Grandpa started a trucking business in Queens in the 1920s; taking advantage of what he saw as a new emerging business. All of the trucks that he dealt with were dump trucks, as he was also a builder in the construction business. One day he hired a black man named Mr. McMurtry. His first name is unknown to me, as my mother, who told me many stories about him, never mentioned him to me by anything other than “Mr. McMurtry”.

Grandpa and Mr. McMurtry became best friends, and in 1925, shortly after gramps build a townhouse in Ozone Park, Queens, he invited his best friend and his family to move in next door to his family. A black family living in a white neighborhood was unheard of then, and the white neighbors on the block all protested. But my grandpa didn’t care, he would tell his neighbors that all people needed to live amongst each other and the color of someone’s skin didn’t matter. Several of the neighbors shunned grandpa and his family over this, but the McMurtry’s and Giuliano families all got along great and were the best of friends. As my mother recalled, the two families were like one combined family and often did things together.

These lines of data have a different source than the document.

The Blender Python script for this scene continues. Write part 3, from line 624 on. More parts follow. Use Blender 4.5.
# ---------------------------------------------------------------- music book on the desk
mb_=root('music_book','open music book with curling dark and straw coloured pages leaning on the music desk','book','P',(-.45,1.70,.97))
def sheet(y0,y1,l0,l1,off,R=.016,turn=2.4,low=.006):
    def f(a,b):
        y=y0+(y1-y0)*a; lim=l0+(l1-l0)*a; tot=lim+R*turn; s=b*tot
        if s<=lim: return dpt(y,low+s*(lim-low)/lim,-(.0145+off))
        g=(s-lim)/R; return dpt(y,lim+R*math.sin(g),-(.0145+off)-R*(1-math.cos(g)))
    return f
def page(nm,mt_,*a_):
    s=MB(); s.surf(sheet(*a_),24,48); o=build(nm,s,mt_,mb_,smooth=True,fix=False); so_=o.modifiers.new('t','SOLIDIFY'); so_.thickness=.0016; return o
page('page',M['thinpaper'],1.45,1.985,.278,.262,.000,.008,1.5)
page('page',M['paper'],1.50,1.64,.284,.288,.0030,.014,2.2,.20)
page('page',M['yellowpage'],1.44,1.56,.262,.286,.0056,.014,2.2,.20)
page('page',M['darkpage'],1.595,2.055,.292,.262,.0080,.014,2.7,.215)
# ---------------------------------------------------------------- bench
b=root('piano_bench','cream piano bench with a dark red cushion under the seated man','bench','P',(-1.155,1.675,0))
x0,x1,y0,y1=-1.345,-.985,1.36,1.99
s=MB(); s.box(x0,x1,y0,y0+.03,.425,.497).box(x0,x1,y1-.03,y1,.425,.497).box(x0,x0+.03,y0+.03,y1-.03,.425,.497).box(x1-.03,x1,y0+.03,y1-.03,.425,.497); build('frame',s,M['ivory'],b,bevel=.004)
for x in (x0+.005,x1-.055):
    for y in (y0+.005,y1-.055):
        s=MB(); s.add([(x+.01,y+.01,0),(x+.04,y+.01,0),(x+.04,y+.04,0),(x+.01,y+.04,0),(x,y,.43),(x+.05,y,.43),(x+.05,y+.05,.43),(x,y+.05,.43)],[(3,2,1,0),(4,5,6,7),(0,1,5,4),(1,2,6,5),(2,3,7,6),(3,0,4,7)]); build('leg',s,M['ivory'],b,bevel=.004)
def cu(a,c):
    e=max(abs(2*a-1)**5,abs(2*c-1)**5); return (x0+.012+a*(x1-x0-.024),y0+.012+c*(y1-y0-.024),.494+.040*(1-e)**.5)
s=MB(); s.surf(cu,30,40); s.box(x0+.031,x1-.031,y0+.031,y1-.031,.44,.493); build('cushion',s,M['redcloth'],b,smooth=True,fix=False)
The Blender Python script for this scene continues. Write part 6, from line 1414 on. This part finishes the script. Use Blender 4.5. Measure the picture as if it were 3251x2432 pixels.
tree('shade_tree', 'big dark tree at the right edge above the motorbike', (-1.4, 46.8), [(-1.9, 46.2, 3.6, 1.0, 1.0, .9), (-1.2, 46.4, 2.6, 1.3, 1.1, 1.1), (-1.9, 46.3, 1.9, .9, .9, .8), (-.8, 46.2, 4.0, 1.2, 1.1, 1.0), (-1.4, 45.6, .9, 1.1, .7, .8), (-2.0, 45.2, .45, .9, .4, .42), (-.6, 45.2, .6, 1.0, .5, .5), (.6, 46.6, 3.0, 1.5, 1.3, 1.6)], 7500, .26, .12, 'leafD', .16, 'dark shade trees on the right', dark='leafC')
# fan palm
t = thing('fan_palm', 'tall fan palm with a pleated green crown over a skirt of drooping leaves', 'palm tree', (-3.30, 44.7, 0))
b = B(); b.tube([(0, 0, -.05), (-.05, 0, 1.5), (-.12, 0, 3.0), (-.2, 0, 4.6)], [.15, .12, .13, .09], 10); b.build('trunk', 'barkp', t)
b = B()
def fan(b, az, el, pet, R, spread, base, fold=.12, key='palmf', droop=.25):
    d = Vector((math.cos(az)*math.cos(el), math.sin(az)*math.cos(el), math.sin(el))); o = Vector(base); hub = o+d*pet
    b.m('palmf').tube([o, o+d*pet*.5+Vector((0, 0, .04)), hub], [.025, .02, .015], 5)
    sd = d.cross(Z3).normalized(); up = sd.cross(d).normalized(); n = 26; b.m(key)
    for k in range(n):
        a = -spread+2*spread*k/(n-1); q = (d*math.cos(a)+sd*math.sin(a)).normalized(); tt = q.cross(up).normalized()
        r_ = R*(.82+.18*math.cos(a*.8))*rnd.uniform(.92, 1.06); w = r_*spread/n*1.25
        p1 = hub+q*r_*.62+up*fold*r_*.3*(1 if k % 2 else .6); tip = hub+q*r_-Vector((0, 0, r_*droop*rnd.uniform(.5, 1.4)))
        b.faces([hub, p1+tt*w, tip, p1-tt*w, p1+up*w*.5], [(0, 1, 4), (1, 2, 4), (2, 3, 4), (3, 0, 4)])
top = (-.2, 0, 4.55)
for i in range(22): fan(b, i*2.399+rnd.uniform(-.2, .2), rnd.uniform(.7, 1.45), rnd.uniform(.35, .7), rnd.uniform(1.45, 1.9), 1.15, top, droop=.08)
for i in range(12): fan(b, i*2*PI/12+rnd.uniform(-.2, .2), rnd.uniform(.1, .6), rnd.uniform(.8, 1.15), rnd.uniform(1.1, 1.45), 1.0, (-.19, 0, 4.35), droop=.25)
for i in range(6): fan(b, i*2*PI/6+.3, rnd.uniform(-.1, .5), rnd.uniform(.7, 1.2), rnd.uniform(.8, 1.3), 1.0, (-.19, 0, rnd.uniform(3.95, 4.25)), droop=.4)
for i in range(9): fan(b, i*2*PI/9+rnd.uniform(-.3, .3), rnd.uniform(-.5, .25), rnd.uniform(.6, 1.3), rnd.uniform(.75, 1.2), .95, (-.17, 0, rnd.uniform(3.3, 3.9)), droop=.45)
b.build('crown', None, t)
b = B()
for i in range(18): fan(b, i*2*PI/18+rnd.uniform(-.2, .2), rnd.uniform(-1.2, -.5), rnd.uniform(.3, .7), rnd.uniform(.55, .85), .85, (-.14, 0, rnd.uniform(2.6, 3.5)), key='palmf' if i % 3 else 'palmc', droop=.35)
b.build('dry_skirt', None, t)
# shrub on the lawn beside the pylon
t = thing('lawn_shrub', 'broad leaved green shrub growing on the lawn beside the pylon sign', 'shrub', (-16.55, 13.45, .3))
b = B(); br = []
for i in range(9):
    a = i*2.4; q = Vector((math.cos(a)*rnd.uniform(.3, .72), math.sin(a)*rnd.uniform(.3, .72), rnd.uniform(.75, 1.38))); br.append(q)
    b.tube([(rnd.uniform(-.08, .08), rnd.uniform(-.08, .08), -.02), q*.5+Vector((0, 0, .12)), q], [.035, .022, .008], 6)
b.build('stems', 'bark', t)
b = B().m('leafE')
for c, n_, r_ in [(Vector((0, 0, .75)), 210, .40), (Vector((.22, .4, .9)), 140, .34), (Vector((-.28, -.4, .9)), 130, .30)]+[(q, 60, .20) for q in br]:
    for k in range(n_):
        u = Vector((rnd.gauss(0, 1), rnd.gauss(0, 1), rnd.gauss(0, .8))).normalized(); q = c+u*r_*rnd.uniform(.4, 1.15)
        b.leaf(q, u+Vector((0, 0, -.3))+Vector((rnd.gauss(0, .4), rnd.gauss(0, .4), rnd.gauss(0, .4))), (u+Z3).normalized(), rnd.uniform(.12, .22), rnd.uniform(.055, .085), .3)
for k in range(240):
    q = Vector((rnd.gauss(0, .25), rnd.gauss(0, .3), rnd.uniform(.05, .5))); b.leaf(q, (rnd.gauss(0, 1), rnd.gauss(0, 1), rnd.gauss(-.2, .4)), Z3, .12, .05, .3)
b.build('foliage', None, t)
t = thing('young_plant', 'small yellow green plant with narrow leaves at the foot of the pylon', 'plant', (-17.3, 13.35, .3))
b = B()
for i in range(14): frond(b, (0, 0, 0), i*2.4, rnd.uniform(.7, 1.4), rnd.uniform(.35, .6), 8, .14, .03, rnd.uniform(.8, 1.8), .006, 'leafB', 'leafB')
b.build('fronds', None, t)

Then one day in 1929, karma came around for a visit. Grandma would go to church every morning for mass, telling others that she had to go every day, since her husband was a atheist, so she went daily to mass to make up for his not believing in any god and his never attending church. For some reason she believed her attending mass everyday would save him. She would leave each morning for church, Monday through Saturday, with grandpa and Mr. McMurtry dropping her off there, and then the 2 men would head on to work together. My grandparents would leave their 5 children home alone, still sleeping, with Mrs. McMurtry keeping an eye on the place until grandma got back home a couple of hours later, as after mass grandma made breakfast for the priests in the church rectory. On one morning, as he got to work, grandpa realized he had forgotten some tools he needed at home in the basement by the furnace, so he sent Mr. McMurtry back to the house to retrieve them for him. When Mr. McMurtry got back to the house and went to the basement, he noticed that grandpa, had in his haste, left closed the chute to the coal heater that morning, and carbon monoxide was flooding the house. He ran upstairs screaming for the children to wake up. My mother, who was 8 years old, recalled awaking in bed sick and unable to move. Mr. McMurtry carried each child outside to safety, and along with his wife, got them all breathing again, although 2 of my uncles, the youngest 2, were near death and almost didn’t make it.

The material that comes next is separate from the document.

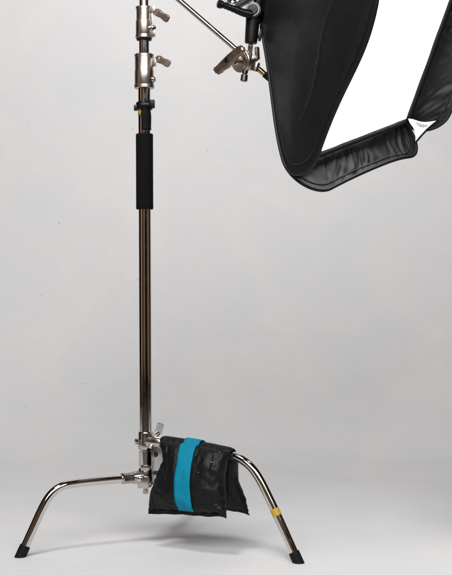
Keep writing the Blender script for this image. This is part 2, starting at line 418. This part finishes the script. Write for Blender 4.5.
th = obj('wing_handle', b, STEEL, head)
b = NB(); q = Hd(228.4, 60.5)+HA*.0035; lathe(b, q, HA, [(0, .0075), (.0052, .0075), (.0055, .0068)], 24); obj('hole_shade', b, DARKMETAL, th)  # dark disc stands in for the shade inside the handle's hole
b = NB(); q = HC-HA*.034
box(b, W(257.2, 53.5, 3.46), Vector((.0043, -.0032, .0005)), Vector((.0036, .0048, 0)), Vector((-.001, 0, .0185)), .0025)
rod(b, q+Vector((.002, 0, 0)), W(257.0, 59.5, 3.465), .0055, 20)
box(b, W(255, 66.5, 3.47), Vector((.0085, -.0055, -.0035)), Vector((.0045, .0066, 0)), Vector((.004, 0, .013)), .003)
obj('thumb_screw', b, STEEL, head)
b = NB(); lathe(b, W(245.3, 70, 3.455), W(243.6, 82, 3.455)-W(245.3, 70, 3.455), [(0, .0085), (.010, .0085), (.0102, .0062), (.014, .0062), (.0142, .0098), (.031, .0104), (.033, .008)], 24); obj('screw_knob', b, DARKMETAL, head)
# upper grip head on top of the stand
UH = CP(-29)+Vector((0, -.033, 0)); b = NB()
lathe(b, UH+Vector((0, .022, 0)), Vector((0, -1, 0)), [(0, .0295), (.002, .0315), (.028, .0315), (.030, .0295), (.030, .012), (.048, .012)], 48)
up_head = obj('grip_head', b, STEEL, arm)
lever(up_head, UH+Vector((0, -.02, 0)), Vector((0, -1, 0)), Vector((-.7, 0, .6)), .05)

# ------------------------------------------------------------------ softbox
H = Vector((.6044, .7403, .2944)); V = Vector((.2435, -.5235, .8165)); N = Vector((.7586, -.4218, -.4967))
SCN = Vector((.4485, CAMY+3.3433, CAMZ+.6869))
def SB(a, b_, c): return SCN+H*a+V*b_+N*c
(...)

My mother always had the nicest stories to tell me about Mr. McMurtry, but none topped this one, as saving the lives of 5 children can’t be beat. I never got to meet Mr. McMurtry, wish I had, but he died just before I was born.

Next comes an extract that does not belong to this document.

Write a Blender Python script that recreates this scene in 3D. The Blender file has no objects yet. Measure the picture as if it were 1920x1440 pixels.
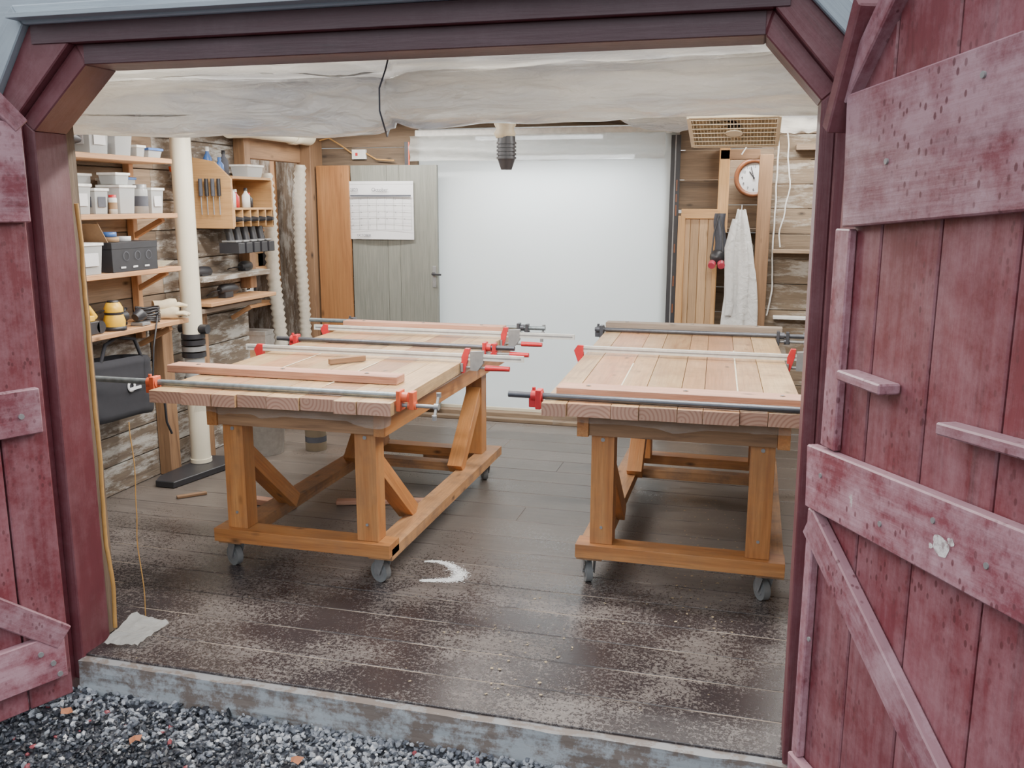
import bpy, bmesh, math, random
import numpy as np
from mathutils import Vector, Matrix, noise
random.seed(7); np.random.seed(7)
RZ=lambda a:Matrix.Rotation(a,4,'Z')
C=bpy.context
# ------------------------------------------------------------ materials
def lin(c):
    return tuple((x/255/12.92 if x/255<=.04045 else ((x/255+.055)/1.055)**2.4) for x in c)+(1,)
class N:
    def __init__(s,name):
        s.m=bpy.data.materials.new(name); s.m.use_nodes=True
        s.t=s.m.node_tree; s.t.nodes.clear()
        s.out=s.t.nodes.new('ShaderNodeOutputMaterial')
    def n(s,typ,**k):
        d=s.t.nodes.new(typ)
        for a,v in k.items():
            if a.startswith('i_'):
                d.inputs[a[2:].replace('_',' ')].default_value=v
            else: setattr(d,a,v)
        return d
    def l(s,a,b): s.t.links.new(a,b)
    def noise(s,vec,scale,detail=4,rough=.55,dist=0):
        d=s.n('ShaderNodeTexNoise'); d.inputs['Scale'].default_value=scale
        d.inputs['Detail'].default_value=detail; d.inputs['Roughness'].default_value=rough
        d.inputs['Distortion'].default_value=dist
        if vec is not None: s.l(vec,d.inputs['Vector'])
        return d.outputs['Fac']
    def ramp(s,fac,stops):
        r=s.n('ShaderNodeValToRGB'); e=r.color_ramp.elements
        while len(e)<len(stops): e.new(.5)
        for i,(p,c) in enumerate(stops):
            e[i].position=p; e[i].color=c if len(c)==4 else tuple(c)+(1,)
        s.l(fac,r.inputs[0]); return r.outputs[0]
    def mapv(s,vec,scale,loc=(0,0,0)):
        d=s.n('ShaderNodeMapping'); d.inputs['Scale'].default_value=scale; d.inputs['Location'].default_value=loc
        s.l(vec,d.inputs['Vector']); return d.outputs[0]
    def attr(s,nm,vec=True):
        d=s.n('ShaderNodeAttribute'); d.attribute_name=nm
        return d.outputs['Vector'] if vec else d.outputs['Fac']
    def obj(s):
        return s.n('ShaderNodeTexCoord').outputs['Object']
    def mix(s,fac,a,b,mode='MIX'):
        d=s.n('ShaderNodeMix'); d.data_type='RGBA'; d.blend_type=mode
        for i,v in ((0,fac),(6,a),(7,b)):
            if isinstance(v,(int,float,tuple)): d.inputs[i].default_value=v
            else: s.l(v,d.inputs[i])
        return d.outputs[2]
    def math(s,op,a,b=0.0,clamp=False):
        d=s.n('ShaderNodeMath'); d.operation=op; d.use_clamp=clamp
        for i,v in ((0,a),(1,b)):
            if isinstance(v,(int,float)): d.inputs[i].default_value=v
            else: s.l(v,d.inputs[i])
        return d.outputs[0]
    def val(s,col,v,sat=1.0):
        d=s.n('ShaderNodeHueSaturation'); d.inputs['Saturation'].default_value=sat
        s.l(col,d.inputs['Color'])
        if isinstance(v,(int,float)): d.inputs['Value'].default_value=v
        else: s.l(v,d.inputs['Value'])
        return d.outputs[0]
    def bsdf(s,col,rough=.5,metal=0,bump=None,bstr=.3,bdist=.01,spec=.5,link=True,**k):
        p=s.n('ShaderNodeBsdfPrincipled')
        for nm,v in (('Base Color',col),('Roughness',rough),('Metallic',metal),('Specular IOR Level',spec)):
            if isinstance(v,(int,float,tuple)): p.inputs[nm].default_value=v
            else: s.l(v,p.inputs[nm])
        for a,v in k.items(): p.inputs[a.replace('_',' ')].default_value=v
        if bump is not None:
            b=s.n('ShaderNodeBump'); b.inputs['Strength'].default_value=bstr; b.inputs['Distance'].default_value=bdist
            s.l(bump,b.inputs['Height']); s.l(b.outputs[0],p.inputs['Normal'])
        if link: s.l(p.outputs[0],s.out.inputs[0])
        return p.outputs[0]
def simple(name,c,rough=.5,metal=0,var=.12,sc=30,**k):
    n=N(name); o=n.obj(); f=n.noise(o,sc)
    a=lin(c); lo=tuple(x*(1-var) for x in a[:3])+(1,); hi=tuple(min(1,x*(1+var)) for x in a[:3])+(1,)
    col=n.ramp(f,[(.3,lo),(.7,hi)])
    n.bsdf(col,rough,metal,**k); return n.m
def wood(name,ca,cb,cd,rough=.6,gs=1.0,tv=.35,bstr=.25,dirt=None,white=None,knots=True,alt=None):
    n=N(name); g=n.attr('gco'); t=n.attr('tone',False)
    f=n.noise(n.mapv(g,(1.3*gs,13*gs,13*gs)),1.0,6,.6,.8)
    f2=n.noise(n.mapv(g,(5*gs,120*gs,120*gs)),1.0,3,.6,.2)
    col=n.ramp(f,[(.25,lin(cd)),(.42,lin(ca)),(.72,lin(cb))])
    if alt:
        am=n.math('FRACT',n.math('MULTIPLY',t,7.31)); am=n.ramp(am,[(.35,(0,0,0,1)),(.9,(1,1,1,1))])
        col=n.mix(n.math('MULTIPLY',am,alt[1]),col,lin(alt[0]))
    fine=n.ramp(f2,[(.3,(.72,.72,.72,1)),(.65,(1.08,1.08,1.08,1))])
    col=n.mix(.8,col,fine,'MULTIPLY')
    if knots:
        v=n.n('ShaderNodeTexVoronoi'); v.inputs['Scale'].default_value=1.0
        n.l(n.mapv(g,(3.5,8,8)),v.inputs['Vector'])
        kf=n.ramp(v.outputs['Distance'],[(.03,(.9,.9,.9,1)),(.13,(0,0,0,1))])
        col=n.mix(kf,col,lin([x*.55 for x in cd]))
    vv=n.math('MULTIPLY_ADD',t,tv); n.t.nodes[-1].inputs[2].default_value=1-tv/2
    col=n.val(col,vv)
    if dirt:
        d=n.ramp(n.noise(n.obj(),6,6,.7),[(.45,(0,0,0,1)),(.68,(1,1,1,1))])
        col=n.mix(n.math('MULTIPLY',d,dirt[1]),col,lin(dirt[0]))
    if white:
        d=n.ramp(n.noise(n.mapv(g,(2.2,9,9)),1.6,8,.75),[(.46+white[2],(0,0,0,1)),(.58+white[2],(1,1,1,1))])
        col=n.mix(n.math('MULTIPLY',d,white[1]),col,lin(white[0]))
    n.bsdf(col,rough,bump=n.math('ADD',f2,f),bstr=bstr,bdist=.004)
    return n.m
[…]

Grandpa died when I was only 5. But there were so many wonderful stories about him and grandma, too (who died young, more than 10 years before my birth); of them being ahead of their time, and them always helping out the poor. When The Great Depression hit in 1929, the long rowhouse that Grandpa built and owned in Queens, was filled with tenants - and all of the adults lost their jobs and became broke (of course, that was common everywhere when this sad event hit). They couldn't pay their rent nor afford to pay for the coal that went into their furnaces. So my grandparents let all of them live rent fee, fed most of them and their families, and also paid for the coal for their heaters. Had the 10 year long Great Depression not hit, Grandpa would have been a very rich man indeed by the mid 1930s, instead, he gave away most of his money during that time and was almost broke himself by the last 2 or 3 years of the depression. But he would tell others that he wasn't going to sit by and put his neighbors out on the streets, or to see them suffer. He was happy to pay their way and take care of them for as long as he could, even if in time by doing this, it made him and his family to become broke, too. I recall at his wake in 1960 (one of my earliest memories that I still remember solidly), the funeral parlor was packed solid with mourners. I asked my mother how so many people could fit in there, and how could all of these so many people, possibly have known my grandpa? My mom simply told me that my grandpa was well loved by many (and years later she also told me that she herself couldn't believe how many showed up in those 3 days for both his wake and funeral). Yes, my grandpa was well loved indeed, not just by his family, but by everyone who knew him.

To this day I'm so proud who my grandparents were and that they were my grandparents, and I know exactly where the hippie in me came from!


The rowhouse that grandpa built!

Above is the Ozone Park, Queens, New York, brick rowhouse (or "townhouse" if you prefer), as it looks today, that my grandpa build in 1924-5. Gramps and his family lived on the left end, the McMurtry’s lived next door on the right. I have very fond memories of this place, as I spent many Sundays there as a child. Funny, it still today looks a lot like it did in the late ‘50s till the early '70s, when I last visited there.